Computer science senior Constantina Hug interned at The Raytheon Company in their Center of Innovation in Austin, Texas this past summer. Hug said her internship mainly focused on an attempt to stimulate an operating system’s crash to create an exploit, where she worked alongside the vulnerability research team.
“There’s always more to learn within computer science and cyber security,” Hug said. “Instead of being overwhelming, it was super exciting because the people within that industry are incredibly helpful and willing to train you, equip you and empower you to know more about the industry and computer science.”
Hug said although classroom education remains a fundamental aspect of college, interning provides a valuable, real world experience with one’s major or future job.
University leadership sophomore Matthew Swanson dedicated a part of his summer to the Royal Kids Summer Camp, a week-long summer experience dedicated to kids in foster care. As a camp counselor, his job was primarily to ensure kids had fun and felt free to be themselves during camp.
“You have to be constantly on the lookout for these kids, pouring encouragement and love into these kids,” Swanson said. “Even though you’re having fun too, it’s not at all about you, because, for a lot of these kids, it’s the only time they get to focus solely on having fun.”
With activities that ranged from ziplining to woodshop, the camp is specifically geared towards creating space for the kids to express themselves.
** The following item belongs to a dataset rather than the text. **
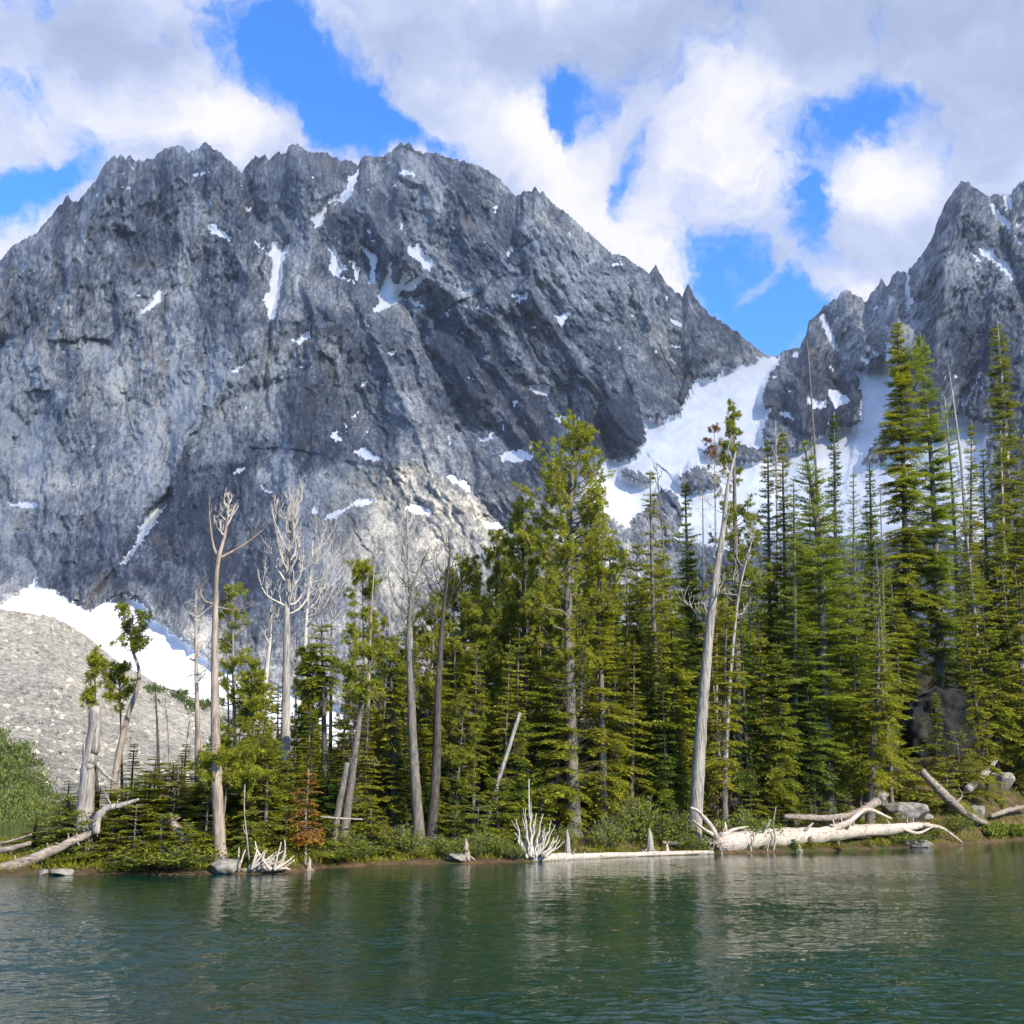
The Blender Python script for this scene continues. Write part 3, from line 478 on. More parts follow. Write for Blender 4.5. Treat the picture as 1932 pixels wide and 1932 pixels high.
def land():
    px = np.concatenate([np.linspace(-1500, -250, 60), np.arange(-240, 2250, 5.), np.linspace(2260, 3400, 60)])
    s = np.concatenate([[-14, -8, -4, -2], np.linspace(-1, 3, 22), np.linspace(3.3, 60, 150)[1:], 60*1.035**np.arange(1, 64)])
    P = np.broadcast_to(px, (len(s), len(px))); Yv = Ysh(P)+s[:, None]
    X = (P-966)/F*(Yv*CT+(1-HC)*ST); Z = ground(X, Yv)
    grid_obj('ground', np.stack([X, Yv, Z], -1), MT['soil'])
land()
def lake():
    u = np.concatenate([-60*.8**np.arange(0, 20), np.linspace(-.60, .60, 1350), (60*.8**np.arange(0, 20))[::-1]])
    y = np.concatenate([np.linspace(-300, 12, 12), np.exp(np.linspace(math.log(13.5), math.log(104), 1000)), [125, 160, 260, 420]])
    U, Yv = np.meshgrid(u, y); X = U*np.maximum(Yv, 13.5); fade = .9*np.clip((85-Yv)/68, 0, 1)**2.4*np.clip((Yv-12.5)/1, 0, 1)*(np.abs(U) < .61)
    gust = np.clip(.68+.75*fbm(X/9, Yv/7, 3, 5)+np.clip(-U*1.2, -.2, .35), .18, 1.6); wx = X+.12*pn(X*1.1, Yv*1.3, 2); wy = Yv+.10*pn(X*1.3, Yv*1.1, 9)
    h = 1.45*.024*pn(wx*.8, wy*1.15, 1)+1.3*.018*(1-2*np.abs(pn(wx*1.7, wy*2.5, 4)))+.0075*pn(wx*4.0, wy*5.6, 6)+.003*pn(wx*8, wy*11, 8)
    grid_obj('water', np.stack([X, Yv, h*gust*fade], -1), MT['water'])
lake()
# ---- unseen cloud sheet added towards the sun, shaped to shade the mountain faces
def unseen_shade_cloud():
    m, nt, N, L, o = mat('shade_cloud_film'); a = attr(N, 'tone'); d = N('ShaderNodeBsdfDiffuse'); d.inputs[0].default_value = (.85, .87, .9, 1); t = N('ShaderNodeBsdfTransparent')
    mx = N('ShaderNodeMixShader'); L(a, mx.inputs[0]); L(t.outputs[0], mx.inputs[1]); L(d.outputs[0], mx.inputs[2]); L(mx.outputs[0], o.inputs[0])
    xs = np.arange(-900, 2700, 30.); ys = np.arange(120, 1330, 22.); X, Yp = np.meshgrid(xs, ys)
    edge = np.interp(X, [-900, 0, 200, 420, 560, 640, 700, 760, 880, 960, 1040, 1100, 1160, 1240, 1300, 1500, 1700, 2700], [1110, 1110, 1135, 1190, 1230, 1060, 915, 890, 925, 970, 1000, 900, 930, 1010, 1150, 1250, 1300, 1310])
    al = np.clip((edge-Yp)/45+.5+.5*fbm(X/120, Yp/120, 3, 3), 0, 1); al *= np.clip((X+850)/250, 0, 1)
    thin = .54+.16*fbm(X/420, Yp/300, 2, 77)
    D = Dm(X, np.maximum(Yp, 250)); V = W(X, Yp, 1.0)-np.array([0, 0, HC]); V = V*D[..., None]+np.array([0, 0, HC])
    out = MB(); R, Cn = X.shape; i = (np.arange(R-1)*Cn)[:, None]+np.arange(Cn-1)[None]; q = np.stack([i, i+1, i+1+Cn, i+Cn], -1).reshape(-1, 4)
    for top in (0, 1):
        alt = 1500+(140*(.4+.6*al)+60*fbm(X/200, Yp/200, 4, 12) if top else -20*fbm(X/150, Yp/150, 3, 5)); t = (alt-V[..., 2])/SV[2]
        P = V+SV*t[..., None]; out.add(P.reshape(-1, 3), None, q, (np.clip(al*thin, 0, .9)**(1.0) if top else np.clip(al*.35, 0, 1)).ravel())
    tag(out.obj('unseen_shade_cloud', m), kind='stuff')
unseen_shade_cloud()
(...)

Above all, Swanson said, the purpose was to show them how much they’re cared about.
“Every night while we’re putting them to bed, we get to encourage them and show them how much we love them, how much God loves them,” Swanson said. “It was really cool getting to see the kids respond to that.”
Across the world from Swanson, agricultural communication junior Athlyn Allen engaged with the local communities and wildlife of Namibia, Africa through the Agriculture Photography and Agricultural Leadership study abroad program. With tourism as the largest means of economic growth, Namibia has had to modernize quickly to respond to the incoming visitors.
“Namibia hasn’t been a country long, so they’re still working on establishing means of earning economy for their people,” Allen said. “Tourism is huge what with the diverse game and hunting opportunities there. However, because tourism has grown so rapidly, the country has actually modernized itself and there aren’t many of the tribes that still live in huts.”
Throughout the program, Allen had the opportunity to interact with local tribes involved in the rising tourism industry in Namibia. During one encounter with a local tribe called the Damara, Allen found herself accidentally married to a local tribesman.
“There was a ritual dance they were all participating in and inviting people into,” Allen said. “All I could think was, ‘Yeah, I totally want to do this dance.’ Before I knew it, I was paired with this young man around my age and we were married, just like that.”
After her experience abroad, Allen said she encourages other Aggies to go out and study abroad as well. Studying abroad gives students the opportunity to live the things they’re learning, Allen said, they don’t spend their time sitting in a classroom.
“You’re out there experiencing it. For me, it was more critical in my education than many classes I’ve taken just on campus or online,” Allen said. “I would encourage everyone to do it. Get out there and do it. If you’re afraid, go talk to someone about their experience, but whatever you do, don’t let that keep you from actually experiencing your education.”